DATASET SECTION:
########
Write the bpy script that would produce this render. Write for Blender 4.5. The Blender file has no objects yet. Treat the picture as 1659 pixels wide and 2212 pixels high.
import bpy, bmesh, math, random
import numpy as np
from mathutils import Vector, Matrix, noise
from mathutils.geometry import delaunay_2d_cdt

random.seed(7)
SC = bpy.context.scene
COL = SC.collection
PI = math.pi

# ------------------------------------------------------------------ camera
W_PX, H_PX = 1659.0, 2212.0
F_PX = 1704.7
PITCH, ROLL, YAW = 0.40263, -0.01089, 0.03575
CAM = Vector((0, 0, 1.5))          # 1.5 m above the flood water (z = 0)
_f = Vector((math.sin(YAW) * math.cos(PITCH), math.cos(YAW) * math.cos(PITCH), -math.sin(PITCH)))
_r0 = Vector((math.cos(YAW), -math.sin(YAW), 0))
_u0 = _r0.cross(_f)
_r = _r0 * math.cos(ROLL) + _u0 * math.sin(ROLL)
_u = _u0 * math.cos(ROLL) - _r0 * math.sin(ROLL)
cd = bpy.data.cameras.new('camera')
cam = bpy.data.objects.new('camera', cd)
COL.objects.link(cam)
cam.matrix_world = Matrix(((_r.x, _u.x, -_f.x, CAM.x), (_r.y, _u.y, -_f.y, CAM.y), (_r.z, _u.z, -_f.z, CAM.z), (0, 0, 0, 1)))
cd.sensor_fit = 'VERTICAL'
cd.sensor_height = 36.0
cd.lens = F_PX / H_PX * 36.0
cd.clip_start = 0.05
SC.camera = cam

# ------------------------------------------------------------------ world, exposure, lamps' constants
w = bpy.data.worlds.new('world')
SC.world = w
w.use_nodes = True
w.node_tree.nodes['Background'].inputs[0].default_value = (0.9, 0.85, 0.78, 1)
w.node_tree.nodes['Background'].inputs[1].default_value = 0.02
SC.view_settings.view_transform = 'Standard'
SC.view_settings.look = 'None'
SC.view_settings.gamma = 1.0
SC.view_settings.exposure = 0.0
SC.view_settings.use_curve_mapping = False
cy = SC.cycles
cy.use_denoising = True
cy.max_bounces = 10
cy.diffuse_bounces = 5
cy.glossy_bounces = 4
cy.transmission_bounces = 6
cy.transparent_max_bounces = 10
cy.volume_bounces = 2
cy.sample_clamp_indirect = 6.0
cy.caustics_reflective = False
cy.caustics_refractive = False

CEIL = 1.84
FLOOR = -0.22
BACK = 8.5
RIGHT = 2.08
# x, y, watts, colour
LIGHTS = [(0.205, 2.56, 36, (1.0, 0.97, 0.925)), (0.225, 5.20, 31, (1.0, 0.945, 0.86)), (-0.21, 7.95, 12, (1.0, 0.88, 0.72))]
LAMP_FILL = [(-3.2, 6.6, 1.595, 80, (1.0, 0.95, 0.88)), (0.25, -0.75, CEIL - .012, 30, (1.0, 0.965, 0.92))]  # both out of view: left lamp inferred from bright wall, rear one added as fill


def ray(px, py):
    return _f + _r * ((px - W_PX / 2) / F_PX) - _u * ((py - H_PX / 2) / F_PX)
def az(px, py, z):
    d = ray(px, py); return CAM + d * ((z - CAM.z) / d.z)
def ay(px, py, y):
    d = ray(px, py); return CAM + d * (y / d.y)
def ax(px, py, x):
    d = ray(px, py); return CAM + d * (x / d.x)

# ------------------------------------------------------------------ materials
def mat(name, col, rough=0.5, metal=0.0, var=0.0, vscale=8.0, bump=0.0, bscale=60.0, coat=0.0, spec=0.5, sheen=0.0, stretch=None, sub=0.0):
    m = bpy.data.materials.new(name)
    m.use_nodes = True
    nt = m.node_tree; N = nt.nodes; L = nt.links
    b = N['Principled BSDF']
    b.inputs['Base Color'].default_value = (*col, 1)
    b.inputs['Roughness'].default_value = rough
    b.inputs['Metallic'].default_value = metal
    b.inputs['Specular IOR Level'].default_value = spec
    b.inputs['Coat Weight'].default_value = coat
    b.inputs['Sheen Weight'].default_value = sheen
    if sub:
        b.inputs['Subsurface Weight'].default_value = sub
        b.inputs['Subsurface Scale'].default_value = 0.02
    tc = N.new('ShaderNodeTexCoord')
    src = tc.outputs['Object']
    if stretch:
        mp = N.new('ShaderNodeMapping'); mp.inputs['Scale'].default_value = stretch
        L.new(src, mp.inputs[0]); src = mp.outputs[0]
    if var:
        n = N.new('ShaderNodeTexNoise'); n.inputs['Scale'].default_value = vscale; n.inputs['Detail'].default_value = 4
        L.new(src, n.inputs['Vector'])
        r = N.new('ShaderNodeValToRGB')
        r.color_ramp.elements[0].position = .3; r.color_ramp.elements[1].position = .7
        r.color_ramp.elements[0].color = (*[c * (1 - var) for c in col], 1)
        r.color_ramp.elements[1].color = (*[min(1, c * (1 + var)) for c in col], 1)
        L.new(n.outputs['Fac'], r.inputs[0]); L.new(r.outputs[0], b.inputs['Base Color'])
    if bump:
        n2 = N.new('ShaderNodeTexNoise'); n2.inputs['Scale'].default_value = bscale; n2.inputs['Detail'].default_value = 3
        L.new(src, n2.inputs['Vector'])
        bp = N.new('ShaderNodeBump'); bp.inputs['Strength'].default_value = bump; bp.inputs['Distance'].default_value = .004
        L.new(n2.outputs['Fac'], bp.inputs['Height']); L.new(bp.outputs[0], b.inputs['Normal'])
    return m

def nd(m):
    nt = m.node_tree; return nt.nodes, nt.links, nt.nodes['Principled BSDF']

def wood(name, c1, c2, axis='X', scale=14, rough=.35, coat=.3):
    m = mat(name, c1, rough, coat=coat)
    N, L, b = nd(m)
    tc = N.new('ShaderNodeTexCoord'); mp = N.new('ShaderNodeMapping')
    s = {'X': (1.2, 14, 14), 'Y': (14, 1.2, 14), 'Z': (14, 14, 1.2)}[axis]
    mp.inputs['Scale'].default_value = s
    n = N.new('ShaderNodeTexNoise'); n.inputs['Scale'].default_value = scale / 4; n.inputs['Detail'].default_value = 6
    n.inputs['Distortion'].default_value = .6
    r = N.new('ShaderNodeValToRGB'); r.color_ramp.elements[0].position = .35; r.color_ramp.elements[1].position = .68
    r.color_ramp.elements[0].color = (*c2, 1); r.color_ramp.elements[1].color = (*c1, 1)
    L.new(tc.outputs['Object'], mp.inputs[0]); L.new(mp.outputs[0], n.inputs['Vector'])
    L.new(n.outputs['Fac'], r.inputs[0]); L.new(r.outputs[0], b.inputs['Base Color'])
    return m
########
WHAT IS NEEDED:
Each line of the listing should be copied exactly.

SOLUTION BELOW:
Write the bpy script that would produce this render. Write for Blender 4.5. The Blender file has no objects yet. Treat the picture as 1659 pixels wide and 2212 pixels high.
import bpy, bmesh, math, random
import numpy as np
from mathutils import Vector, Matrix, noise
from mathutils.geometry import delaunay_2d_cdt

random.seed(7)
SC = bpy.context.scene
COL = SC.collection
PI = math.pi

# ------------------------------------------------------------------ camera
W_PX, H_PX = 1659.0, 2212.0
F_PX = 1704.7
PITCH, ROLL, YAW = 0.40263, -0.01089, 0.03575
CAM = Vector((0, 0, 1.5))          # 1.5 m above the flood water (z = 0)
_f = Vector((math.sin(YAW) * math.cos(PITCH), math.cos(YAW) * math.cos(PITCH), -math.sin(PITCH)))
_r0 = Vector((math.cos(YAW), -math.sin(YAW), 0))
_u0 = _r0.cross(_f)
_r = _r0 * math.cos(ROLL) + _u0 * math.sin(ROLL)
_u = _u0 * math.cos(ROLL) - _r0 * math.sin(ROLL)
cd = bpy.data.cameras.new('camera')
cam = bpy.data.objects.new('camera', cd)
COL.objects.link(cam)
cam.matrix_world = Matrix(((_r.x, _u.x, -_f.x, CAM.x), (_r.y, _u.y, -_f.y, CAM.y), (_r.z, _u.z, -_f.z, CAM.z), (0, 0, 0, 1)))
cd.sensor_fit = 'VERTICAL'
cd.sensor_height = 36.0
cd.lens = F_PX / H_PX * 36.0
cd.clip_start = 0.05
SC.camera = cam

# ------------------------------------------------------------------ world, exposure, lamps' constants
w = bpy.data.worlds.new('world')
SC.world = w
w.use_nodes = True
w.node_tree.nodes['Background'].inputs[0].default_value = (0.9, 0.85, 0.78, 1)
w.node_tree.nodes['Background'].inputs[1].default_value = 0.02
SC.view_settings.view_transform = 'Standard'
SC.view_settings.look = 'None'
SC.view_settings.gamma = 1.0
SC.view_settings.exposure = 0.0
SC.view_settings.use_curve_mapping = False
cy = SC.cycles
cy.use_denoising = True
cy.max_bounces = 10
cy.diffuse_bounces = 5
cy.glossy_bounces = 4
cy.transmission_bounces = 6
cy.transparent_max_bounces = 10
cy.volume_bounces = 2
cy.sample_clamp_indirect = 6.0
cy.caustics_reflective = False
cy.caustics_refractive = False

CEIL = 1.84
FLOOR = -0.22
BACK = 8.5
RIGHT = 2.08
# x, y, watts, colour
LIGHTS = [(0.205, 2.56, 36, (1.0, 0.97, 0.925)), (0.225, 5.20, 31, (1.0, 0.945, 0.86)), (-0.21, 7.95, 12, (1.0, 0.88, 0.72))]
LAMP_FILL = [(-3.2, 6.6, 1.595, 80, (1.0, 0.95, 0.88)), (0.25, -0.75, CEIL - .012, 30, (1.0, 0.965, 0.92))]  # both out of view: left lamp inferred from bright wall, rear one added as fill


def ray(px, py):
    return _f + _r * ((px - W_PX / 2) / F_PX) - _u * ((py - H_PX / 2) / F_PX)
def az(px, py, z):
    d = ray(px, py); return CAM + d * ((z - CAM.z) / d.z)
def ay(px, py, y):
    d = ray(px, py); return CAM + d * (y / d.y)
def ax(px, py, x):
    d = ray(px, py); return CAM + d * (x / d.x)

# ------------------------------------------------------------------ materials
def mat(name, col, rough=0.5, metal=0.0, var=0.0, vscale=8.0, bump=0.0, bscale=60.0, coat=0.0, spec=0.5, sheen=0.0, stretch=None, sub=0.0):
    m = bpy.data.materials.new(name)
    m.use_nodes = True
    nt = m.node_tree; N = nt.nodes; L = nt.links
    b = N['Principled BSDF']
    b.inputs['Base Color'].default_value = (*col, 1)
    b.inputs['Roughness'].default_value = rough
    b.inputs['Metallic'].default_value = metal
    b.inputs['Specular IOR Level'].default_value = spec
    b.inputs['Coat Weight'].default_value = coat
    b.inputs['Sheen Weight'].default_value = sheen
    if sub:
        b.inputs['Subsurface Weight'].default_value = sub
        b.inputs['Subsurface Scale'].default_value = 0.02
    tc = N.new('ShaderNodeTexCoord')
    src = tc.outputs['Object']
    if stretch:
        mp = N.new('ShaderNodeMapping'); mp.inputs['Scale'].default_value = stretch
        L.new(src, mp.inputs[0]); src = mp.outputs[0]
    if var:
        n = N.new('ShaderNodeTexNoise'); n.inputs['Scale'].default_value = vscale; n.inputs['Detail'].default_value = 4
        L.new(src, n.inputs['Vector'])
        r = N.new('ShaderNodeValToRGB')
        r.color_ramp.elements[0].position = .3; r.color_ramp.elements[1].position = .7
        r.color_ramp.elements[0].color = (*[c * (1 - var) for c in col], 1)
        r.color_ramp.elements[1].color = (*[min(1, c * (1 + var)) for c in col], 1)
        L.new(n.outputs['Fac'], r.inputs[0]); L.new(r.outputs[0], b.inputs['Base Color'])
    if bump:
        n2 = N.new('ShaderNodeTexNoise'); n2.inputs['Scale'].default_value = bscale; n2.inputs['Detail'].default_value = 3
        L.new(src, n2.inputs['Vector'])
        bp = N.new('ShaderNodeBump'); bp.inputs['Strength'].default_value = bump; bp.inputs['Distance'].default_value = .004
        L.new(n2.outputs['Fac'], bp.inputs['Height']); L.new(bp.outputs[0], b.inputs['Normal'])
    return m

def nd(m):
    nt = m.node_tree; return nt.nodes, nt.links, nt.nodes['Principled BSDF']

def wood(name, c1, c2, axis='X', scale=14, rough=.35, coat=.3):
    m = mat(name, c1, rough, coat=coat)
    N, L, b = nd(m)
    tc = N.new('ShaderNodeTexCoord'); mp = N.new('ShaderNodeMapping')
    s = {'X': (1.2, 14, 14), 'Y': (14, 1.2, 14), 'Z': (14, 14, 1.2)}[axis]
    mp.inputs['Scale'].default_value = s
    n = N.new('ShaderNodeTexNoise'); n.inputs['Scale'].default_value = scale / 4; n.inputs['Detail'].default_value = 6
    n.inputs['Distortion'].default_value = .6
    r = N.new('ShaderNodeValToRGB'); r.color_ramp.elements[0].position = .35; r.color_ramp.elements[1].position = .68
    r.color_ramp.elements[0].color = (*c2, 1); r.color_ramp.elements[1].color = (*c1, 1)
    L.new(tc.outputs['Object'], mp.inputs[0]); L.new(mp.outputs[0], n.inputs['Vector'])
    L.new(n.outputs['Fac'], r.inputs[0]); L.new(r.outputs[0], b.inputs['Base Color'])
    return m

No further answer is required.